Wer auch hier sein könnte, ist: mein Freund.
Ja, er, über den ich geredet hab, dessen Sporthose ich verliehen hab und der beim Konzert nicht da war und nicht mit mir gekuschelt hat, und der generell nicht da war.
Ich kann daher nicht wissen, ob das alles nur so ist, weil er nicht da ist. Ich weiss nicht, was wäre, wenn er mehr da wäre. Oder wenn Rex mehr da wäre als er. Was ich weiß: dass ich Rex auf eine Art sehr mag. Aber auf eine andere Art als meinen Freund, den ich liebe wie nichts anderes auf der Welt. Das für Rex ist wahrscheinlich eine andere Kategorie. Es gibt romantische, freundschaftliche und familiäre Liebe, und seelenverwandschaftliche. Und wenn man jemanden sehr liebt, fühlt man auch mal drei davon oder alle vier, zu unterschiedlichen Anteilen.
Wenn ich Rex (und mir selbst (und meinem Freund)) ein Geständnis machen müsste, dann: Ich empfinde wohlfühlende Liebe für dich, Rex. Nähesuchende, gemütliche Liebe. Du tust mir einfach nur ein bisschen sehr gut. Ist das zu einseitig? Es ist so oder so falsch. Wahrscheinlich brauche ich es nicht einmal. Du bist gerade durch eine Trennung gegangen und mir fällt nichts besseres ein als mich an deine Schulter zu lehnen und dir mein mein Bettzeug zum Schlafen auszuleihen. Und danach dran zu riechen und mich dafür zu hassen.

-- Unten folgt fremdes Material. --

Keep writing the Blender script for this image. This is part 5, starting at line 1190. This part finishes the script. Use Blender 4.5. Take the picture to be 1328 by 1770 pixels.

Das Kopfkissen riecht nicht einmal nach dir: du hast wirklich gar Nichts, nicht das kleinste Bisschen falsch gemacht. Du hast dieses Kopfkissen von mir dir ausgeliehen und dich dann vielleicht nicht einmal draufgelegt. Du hast aufgepasst auf mich, vielmehr aber auf dich, in den Momenten in denen ich nicht aufgepasst habe. Danke. Und wenn du nicht bald nen wirklichen tollen Menschen an deiner Seite findest, dann fress ich ein Filmlexikon.